Reverse Mortgages: Older Homeowners Cautioned
The Financial Industry Regulatory Authority urged homeowners over the age of 60 to carefully weigh their options before tapping into their home equity through reverse mortgages to obtain additional income for their retirement years.
The group, formed by a merger of the NASD and some regulatory functions of New York Stock Exchange parent NYSE Group Inc., warned that a reverse mortgage — an interest-bearing loan secured by the equity in a home — can jeopardize their financial futures.
With a reverse mortgage, a bank makes payments to a homeowner instead of the homeowner making payments to a bank. The loan is repaid, with interest, when the borrower sells the house, moves out or dies. Reverse mortgages have high fees — typically about 7% of the home’s value — and they make it difficult for homeowners to leave the property to their heirs.

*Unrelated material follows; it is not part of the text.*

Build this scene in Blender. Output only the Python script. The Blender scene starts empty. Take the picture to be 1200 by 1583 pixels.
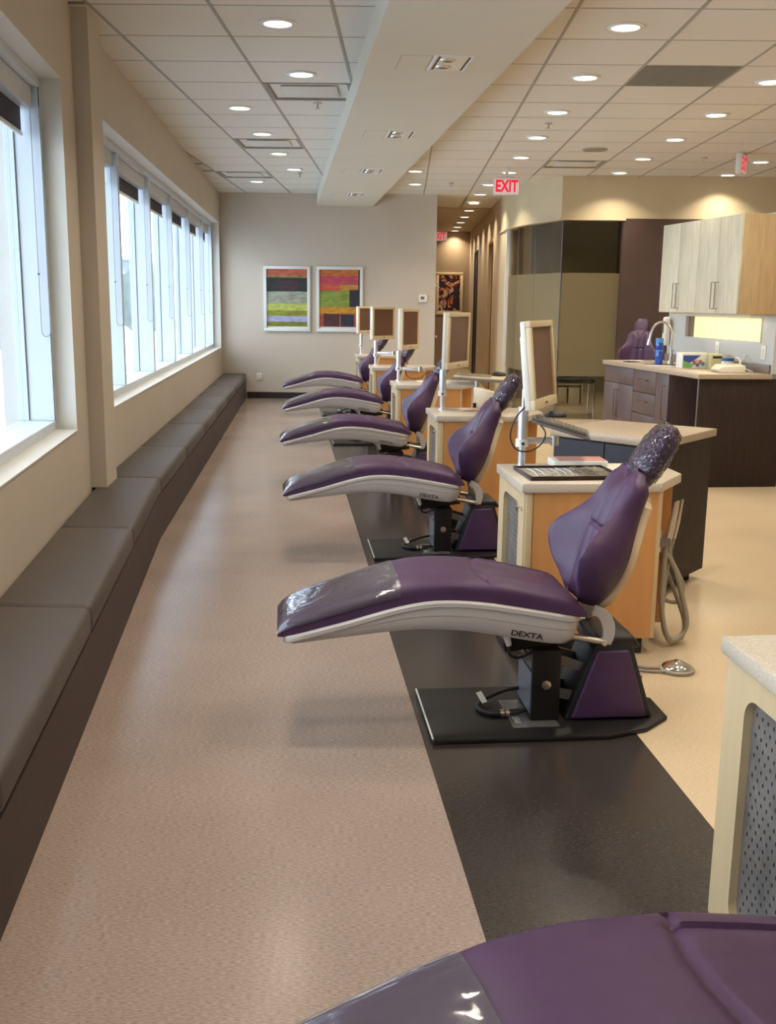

The warning notes that, in some cases, those who sell the mortgages may profit from the their sale, giving them twice the incentive to talk someone into a loan they may not need.
Reverse mortgages were originally designed as a tool for aging, low-income homeowners to keep their homes, but they have been used more often by retiring Americans as a way to finance a more-extravagant retirement lifestyle than they could otherwise afford.
Still, as foreclosure rates continue to rise amid the subprime-mortgage crisis, some homeowners who have built up equity in their home may consider reverse mortgages their best option against losing it.